Mr Odinga asked the President-elect to bring supporters of Mr Gbagbo into the Government for the sake of uniting and reconstructing the country.

The Kenyan premier had been nominated by the African Union as its mediator in the Ivory Coast crisis, but his efforts hit a dead end when he was rejected by Mr Gbagbo\’s camp.

Mr Odinga said he was not surprised that Gbagbo\’s hold on to power ended as it did, with a violent overthrow and loss of lives.

"I saw it coming.  Gbagbo was digging for a war I knew he could not win and I told him as much. His troops had been very demoralized.
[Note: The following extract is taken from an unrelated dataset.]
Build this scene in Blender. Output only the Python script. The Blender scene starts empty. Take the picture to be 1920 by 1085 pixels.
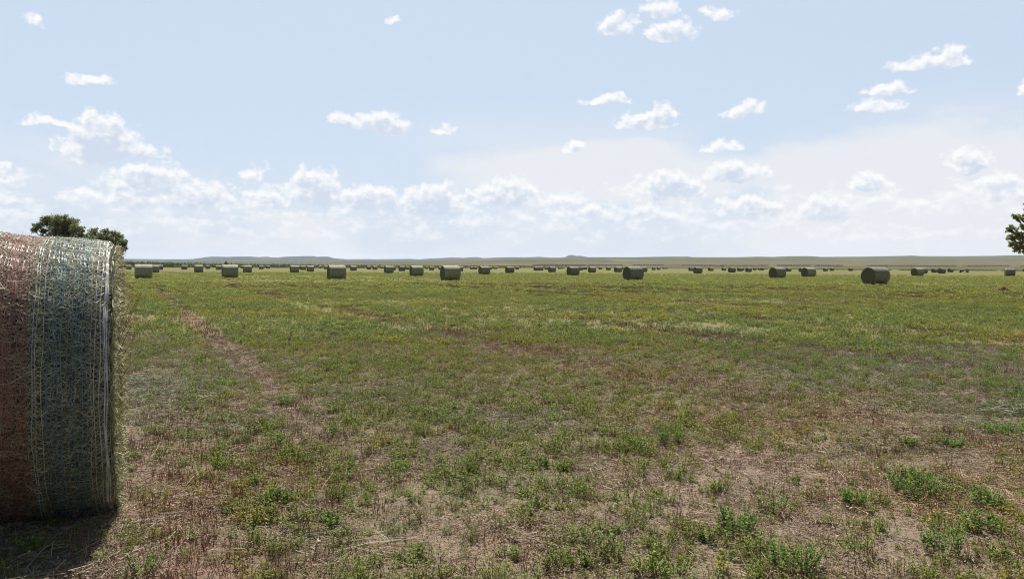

"When his representative was removed from the regional bank, I knew Gbagbo was not going to pay the soldiers even the little salaries he had been paying them.  Things got worse for him when Cocoa importers cut their business with the country by up to 40 percent," Mr Odinga said.

Mr Odinga fell short of declaring that African presidents misled Mr Gbagbo into a false sense of security, but said he had a feeling a number of African leaders did not tell the deposed former president the truth.

Pointing out there is "a big difference" between Mr Gbagbo and Mr Ouattara, Mr Odinga said he was confident that the President-elect has "what it takes to unite and rebuild Ivory Coast."